Pub Date: Oct. 9th, 2012
ISBN: 978-0-547-86852-3
Publisher: Houghton Mifflin

Selecting high and low points from his experiences as a child, college student, teacher, refugee-camp worker, amateur boxer, Rhodes scholar, Navy SEAL and worker with disabled vets, Greitens both charts his philosophical evolution and challenges young readers to think about “a better way to walk in the world.”

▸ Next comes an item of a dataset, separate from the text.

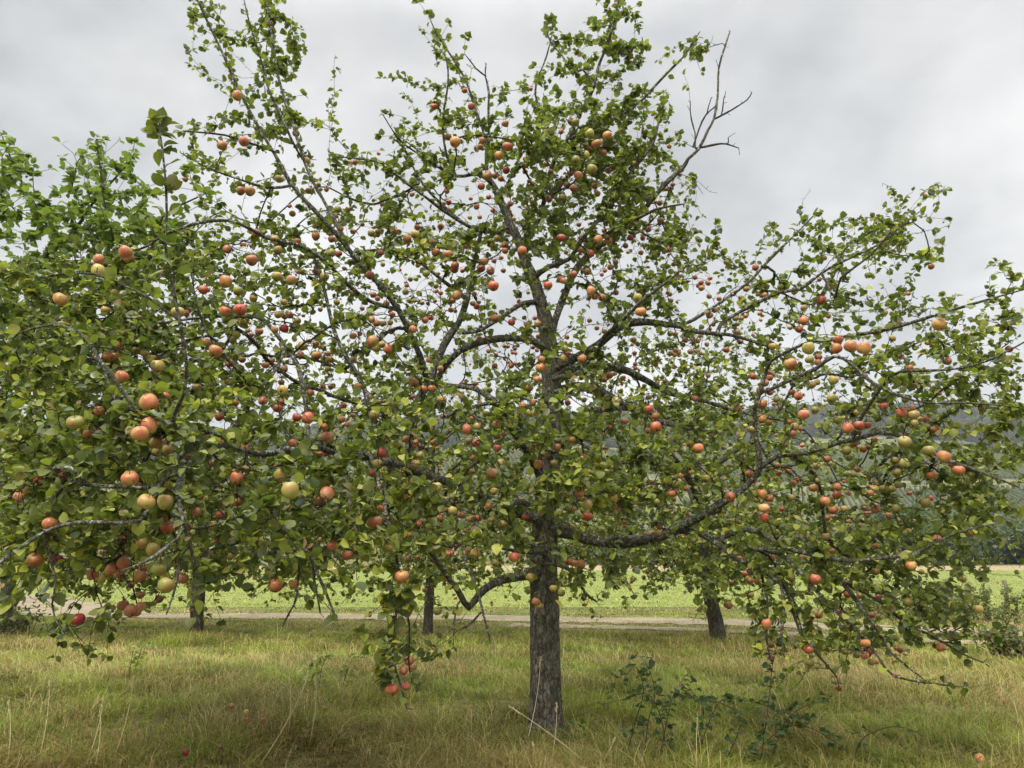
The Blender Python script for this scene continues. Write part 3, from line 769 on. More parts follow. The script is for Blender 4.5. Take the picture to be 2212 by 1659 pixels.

Revising extracts from his memoir The Heart and the Fist (2011) and recasting them into a more chronological framework, the author tells a series of adventuresome tales. These are set in locales ranging from Duke University to Oxford, from a low-income boxing club to camps in Rwanda and Croatia, from a group home for street children in Bolivia to a barracks hit by a suicide bomber in Iraq. Prefacing each chapter with a provocative “Choose Your Own Adventure”–style scenario (“What do you do?”), he describes how similar situations ultimately led him to join the military, impelled by a belief that it’s better to help and protect others from danger than to provide aid after the fact. What sets his odyssey apart from Howard E. Wasdin and Stephen Templin’s I Am a SEAL Team Six Warrior (2012) and most other soldiers' stories is an unusual ability to spin yarns infused with not only humor and memorable lines (SEAL training’s notorious Hell Week was “the best time I never want to have again”), but cogent insights about character and making choices that don’t come across as heavy-handed advice.

An uncommon (to say the least) coming-of-age, retraced with well-deserved pride but not self-aggrandizement, and as thought-provoking as it is entertaining.